Trade Setup: Key resistance for Nifty at 15,000 in near term; don’t chase up moves

In a very buoyant trading day, the domestic equity market continued advancing and ended yet another session with gain.

Headline index Nifty opened on a positive note and got stronger as the day progressed. Nifty stayed once again within an upward rising trajectory for most part of the day and showed no intent to correct. Though it did come off in the last hour of the trade from its high point, but that was negligible, and no major retracement was seen. Nifty ended on a strong note gaining 211.50 points or 1.44 per cent.

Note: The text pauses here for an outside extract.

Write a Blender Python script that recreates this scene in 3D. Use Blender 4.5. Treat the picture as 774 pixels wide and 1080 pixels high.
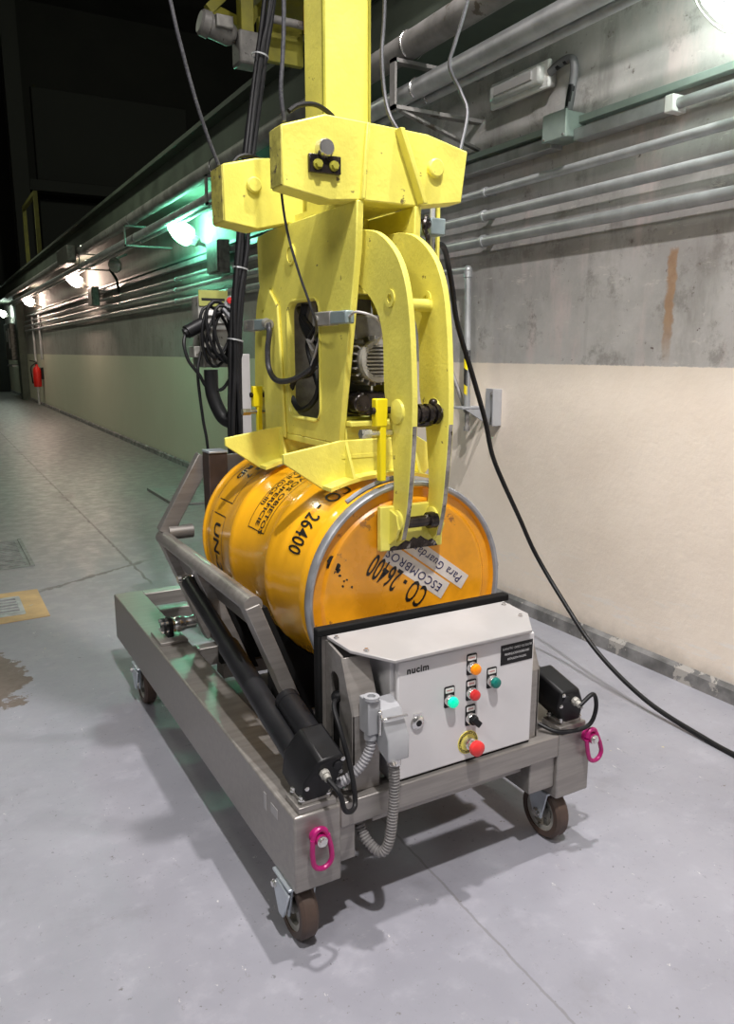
import bpy, bmesh, math, random
from mathutils import Vector, Matrix
for o in list(bpy.data.objects): bpy.data.objects.remove(o)
C = bpy.context.scene.collection
SC = bpy.context.scene
R = math.radians

# ------------------------------------------------------------------ camera
cam_d = bpy.data.cameras.new('camera'); cam = bpy.data.objects.new('camera', cam_d); C.objects.link(cam)
cam.location = (0, 0, 1.4)
cam.rotation_euler = (R(90 - 11.645), 0, R(-29.413))
cam_d.sensor_fit = 'HORIZONTAL'; cam_d.sensor_width = 36.0; cam_d.lens = 36.0 * 820 / 774
cam_d.clip_start = 0.05; cam_d.clip_end = 200
SC.camera = cam
# ------------------------------------------------------------------ world, lamps, exposure
wd = bpy.data.worlds.new('world'); SC.world = wd; wd.use_nodes = True
wd.node_tree.nodes['Background'].inputs[0].default_value = (0.75, 0.8, 0.8, 1)
wd.node_tree.nodes['Background'].inputs[1].default_value = 0.03
def lamp(name, kind, loc, target, power, col, **kw):
    d = bpy.data.lights.new(name, kind); o = bpy.data.objects.new(name, d); C.objects.link(o)
    o.location = loc
    o.rotation_euler = (Vector(target) - Vector(loc)).to_track_quat('-Z', 'Y').to_euler()
    d.energy = power; d.color = col
    for k, v in kw.items(): setattr(d, k, v)
    return o
lamp('high_bay_lamp', 'SPOT', (1.45, 1.40, 5.2), (1.45, 1.45, 0), 640, (1.0, 0.95, 0.93),
     spot_size=R(122), spot_blend=0.55, shadow_soft_size=0.06)
lamp('high_bay_lamp', 'SPOT', (0.40, -0.30, 5.0), (0.75, 0.7, 0), 800, (1.0, 0.96, 0.95),
     spot_size=R(125), spot_blend=0.55, shadow_soft_size=0.07)
lamp('side_fill', 'AREA', (-2.0, 0.2, 3.9), (1.1, 2.2, 0.9), 58, (1.0, 0.97, 0.93), shape='RECTANGLE', size=1.2, size_y=0.7)  # unseen area fill added from the left, no fixture there
lamp('rear_fill', 'AREA', (0.5, -1.9, 4.3), (1.4, 2.2, 1.0), 18, (1.0, 0.96, 0.94), shape='RECTANGLE', size=1.2, size_y=0.7)  # unseen area fill added behind the camera for the front faces
lamp('tunnel_fill', 'SPOT', (-0.6, 9.5, 5.8), (0.4, 9.5, 0), 330, (0.92, 1.0, 0.78), spot_size=R(135), spot_blend=0.6, shadow_soft_size=0.3)  # this and the next: unseen fills added to brighten the far corridor
lamp('tunnel_fill', 'SPOT', (-0.6, 19.0, 5.8), (0.4, 19.0, 0), 330, (0.95, 1.0, 0.80), spot_size=R(135), spot_blend=0.6, shadow_soft_size=0.3)
lamp('hall_fill', 'POINT', (7, 16, 9), (7, 16, 0), 700, (0.95, 1.0, 0.8), shadow_soft_size=0.5)  # unseen fill added to lift the black of the upper hall
vs = SC.view_settings
vs.view_transform = 'Standard'; vs.look = 'None'; vs.gamma = 1; vs.use_curve_mapping = False; vs.exposure = 0.0

# ------------------------------------------------------------------ materials
def nd(nt, t, **kw):
    n = nt.nodes.new(t)
    for k, v in kw.items(): setattr(n, k, v)
    return n
def lk(nt, a, b): nt.links.new(a, b)
def mix_col(nt, fac, a, b):
    m = nd(nt, 'ShaderNodeMix', data_type='RGBA')
    for s, v in ((m.inputs[0], fac), (m.inputs[6], a), (m.inputs[7], b)):
        if isinstance(v, (float, int)): s.default_value = v
        elif isinstance(v, tuple): s.default_value = (*v, 1) if len(v) == 3 else v
        else: lk(nt, v, s)
    return m.outputs[2]
def mth(nt, op, a, b=None, c=None, clamp=False):
    m = nd(nt, 'ShaderNodeMath', operation=op); m.use_clamp = clamp
    for s, v in zip(m.inputs, (a, b, c)):
        if v is None: continue
        if isinstance(v, (float, int)): s.default_value = v
        else: lk(nt, v, s)
    return m.outputs[0]
def sstep(nt, v, lo, hi, out0=0.0, out1=1.0):
    m = nd(nt, 'ShaderNodeMapRange', interpolation_type='SMOOTHSTEP')
    lk(nt, v, m.inputs[0]); m.inputs[1].default_value = lo; m.inputs[2].default_value = hi
    m.inputs[3].default_value = out0; m.inputs[4].default_value = out1
    return m.outputs[0]
def noise(nt, vec, scale, detail=4, rough=0.55, stretch=None):
    n = nd(nt, 'ShaderNodeTexNoise'); n.inputs['Scale'].default_value = scale
    n.inputs['Detail'].default_value = detail; n.inputs['Roughness'].default_value = rough
    if stretch:
        mp = nd(nt, 'ShaderNodeMapping'); mp.inputs['Scale'].default_value = stretch
        lk(nt, vec, mp.inputs[0]); vec = mp.outputs[0]
    lk(nt, vec, n.inputs['Vector']); return n.outputs['Fac']
MATS = {}
def mat(name, col, rough=0.5, metal=0.0, var=0.12, scale=9.0, chips=None, bump=0.0, bscale=60, coat=0.0,
        emit=None, stretch=None, spec=0.5):
    """chips = (colour, threshold, noise scale)"""
    m = bpy.data.materials.new(name); m.use_nodes = True; nt = m.node_tree
    b = nt.nodes['Principled BSDF']
    tc = nd(nt, 'ShaderNodeTexCoord').outputs['Object']
    n = noise(nt, tc, scale, 5, 0.6, stretch)
    lo = tuple(max(0, c * (1 - var)) for c in col); hi = tuple(min(1, c * (1 + var)) for c in col)
    f = sstep(nt, n, 0.3, 0.7)
    colr = mix_col(nt, f, lo, hi)
    if chips:
        cc, th, csc = chips
        n2 = noise(nt, tc, csc, 6, 0.65)
        colr = mix_col(nt, sstep(nt, n2, th, th + 0.03), colr, cc)
    lk(nt, colr, b.inputs['Base Color'])
    lk(nt, sstep(nt, n, 0.25, 0.75, rough * 0.85, min(1, rough * 1.15)), b.inputs['Roughness'])
    b.inputs['Metallic'].default_value = metal
    b.inputs['Coat Weight'].default_value = coat
    b.inputs['Specular IOR Level'].default_value = spec
    if emit:
        b.inputs['Emission Color'].default_value = (*emit[0], 1); b.inputs['Emission Strength'].default_value = emit[1]
    if bump:
        bp = nd(nt, 'ShaderNodeBump'); bp.inputs['Strength'].default_value = bump; bp.inputs['Distance'].default_value = 0.004
        lk(nt, noise(nt, tc, bscale, 3), bp.inputs['Height']); lk(nt, bp.outputs[0], b.inputs['Normal'])
    MATS[name] = m
    return m
YEL = mat('yellow_paint', (0.82, 0.745, 0.135), 0.42, 0, 0.13, 5, ((0.20, 0.16, 0.05), 0.665, 20), 0.25, 90)
YELB = mat('bright_yellow_paint', (0.92, 0.74, 0.01), 0.4, 0, 0.05, 8)
YELD = mat('dull_yellow_paint', (0.34, 0.32, 0.03), 0.6, 0, 0.2, 8)
WORN = mat('worn_steel_edge', (0.30, 0.28, 0.25), 0.6, 0.4, 0.4, 40, ((0.05, 0.04, 0.03), 0.6, 60))
ORG = mat('orange_drum_paint', (0.92, 0.445, 0.014), 0.22, 0, 0.08, 5, ((0.30, 0.12, 0.02), 0.76, 9), 0.05, 20, coat=0.4)
ORGL = mat('scuffed_orange_lid', (0.86, 0.35, 0.012), 0.3, 0, 0.22, 5, ((0.42, 0.17, 0.03), 0.62, 11), 0.1, 40, coat=0.2)
RING = mat('galvanised_ring', (0.36, 0.37, 0.39), 0.42, 0.55, 0.15, 20)
STEEL = mat('brushed_stainless', (0.31, 0.29, 0.27), 0.42, 0.55, 0.12, 5, None, 0.0, 60, stretch=(1, 12, 12))
STEELD = mat('dark_stainless', (0.20, 0.185, 0.17), 0.5, 0.5, 0.2, 6)
ZINC = mat('zinc_plate', (0.55, 0.60, 0.65), 0.38, 0.5, 0.12, 12)
CHROME = mat('bright_steel', (0.72, 0.71, 0.69), 0.22, 0.9, 0.08, 15)
LIDG = mat('lid_grey', (0.42, 0.405, 0.40), 0.5, 0.15, 0.06, 6)
CAB = mat('cabinet_grey', (0.68, 0.665, 0.67), 0.5, 0, 0.03, 5)
BLK = mat('black_plastic', (0.008, 0.008, 0.009), 0.45, 0, 0.2, 12, spec=0.3)
BLKM = mat('black_anodised_tube', (0.013, 0.013, 0.015), 0.42, 0.1, 0.2, 6, spec=0.35)
RUB = mat('black_rubber', (0.006, 0.006, 0.006), 0.75, 0, 0.3, 15, spec=0.2)
CABL = mat('black_cable', (0.008, 0.008, 0.009), 0.5, 0, 0.2, 20, spec=0.3)
ROPE = mat('grey_steel_rope', (0.055, 0.055, 0.062), 0.5, 0.3, 0.35, 160)
GREASE = mat('greasy_black_steel', (0.035, 0.028, 0.025), 0.25, 0.5, 0.6, 30, ((0.35, 0.33, 0.31), 0.62, 40))
TREAD = mat('brown_polyurethane', (0.075, 0.048, 0.036), 0.6, 0, 0.25, 12)
PINK = mat('magenta_paint', (0.42, 0.010, 0.15), 0.35, 0.1, 0.12, 20)
GREYP = mat('grey_plastic', (0.34, 0.345, 0.36), 0.5, 0, 0.06, 12)
HOSE = mat('grey_conduit_hose', (0.33, 0.325, 0.34), 0.55, 0, 0.12, 30)
HOSED = mat('dark_grey_hose', (0.20, 0.19, 0.185), 0.6, 0, 0.15, 30)
PIPE = mat('galvanised_pipe', (0.47, 0.48, 0.49), 0.38, 0.5, 0.18, 7, ((0.18, 0.17, 0.15), 0.70, 8))
PIPED = mat('dusty_steel_pipe', (0.24, 0.23, 0.22), 0.6, 0.3, 0.3, 5, ((0.13, 0.11, 0.09), 0.62, 6))
GREENG = mat('grey_green_paint', (0.28, 0.34, 0.31), 0.5, 0.1, 0.08, 10)
GIRD = mat('dark_girder_paint', (0.075, 0.09, 0.07), 0.7, 0.1, 0.25, 3)
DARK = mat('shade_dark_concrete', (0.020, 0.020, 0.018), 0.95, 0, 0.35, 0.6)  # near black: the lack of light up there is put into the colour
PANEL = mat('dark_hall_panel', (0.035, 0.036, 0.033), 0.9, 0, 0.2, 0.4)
WHITE = mat('white_tape', (0.72, 0.66, 0.60), 0.55, 0, 0.05, 15)
LABEL = mat('label_white', (0.75, 0.74, 0.72), 0.5, 0, 0.03, 20)
INK = mat('black_ink', (0.010, 0.009, 0.008), 0.5, 0, 0.1, 20)
INKB = mat('blue_pen_ink', (0.012, 0.014, 0.10), 0.5, 0, 0.1, 20)
INKW = mat('white_print', (0.80, 0.80, 0.80), 0.5, 0, 0.02, 20)
INKR = mat('red_print', (0.55, 0.10, 0.08), 0.5, 0, 0.02, 20)
REDP = mat('red_plastic', (0.72, 0.035, 0.035), 0.35, 0, 0.04, 20)
AMB = mat('amber_lens', (0.95, 0.27, 0.0), 0.3, 0, 0.04, 20, emit=((1.0, 0.25, 0.0), 0.12))
GRNL = mat('lit_green_lens', (0.0, 0.65, 0.38), 0.3, 0, 0.04, 20, emit=((0.0, 1.0, 0.55), 0.45))
GRND = mat('dark_green_button', (0.0, 0.16, 0.13), 0.35, 0, 0.04, 20)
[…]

Thursday’s session is not only the weekly expiry, but also the expiry of the current monthly derivate series. The session is bound to stay influenced with rollovers. Nifty PCR across all expires stood at 1.57, which was strong enough, but not overbought. The level of 15,000 continued to see highest concentration of Call Open Interest and this point will continue acting as strong resistance.

niftyET CONTRIBUTORS

Nifty is up over 800 points from its recent lows; it would not be a surprise if the market sees some consolidation at current levels. Volatility continued to dip as India VIX came off by 2.18 per cent to 22.5800.

Thursday’s session is likely to see a stable start to the day again. The levels of 14,900 and 14,980 are expected to act as resistance points while support would come in at 14,790 and 14,710 levels.

The Relative Strength Index (RSI) on the daily chart stood at 55.95; it marked a new 14-period high which was bullish. The daily MACD was bullish and showed a positive crossover on expected lines. It was above its Signal Line. A rising widow occurred on the charts; though it requires a confirmation on the next trading day, it generally has bullish implication.

The pattern analysis shows that Nifty has move past its 50-DMA as well at 14,798. As long as the index stays above this point, the underlying current will remain relatively strong.

Overall, some consolidation at higher levels cannot be ruled out; the levels of 15,000 continues to remain key resistance point in the immediate short term. 14,800 level showed significant Call unwinding; suggesting that market participants expect the index to stay above this point. However, this remains highly susceptible to change. We reiterate not chasing up moves any more and focus more on protection of profits at higher levels. Using up moves more to book profits than to make any new purchases would be a prudent thing to do. Fresh purchases, if any, should now once again be kept limited to defensive stocks.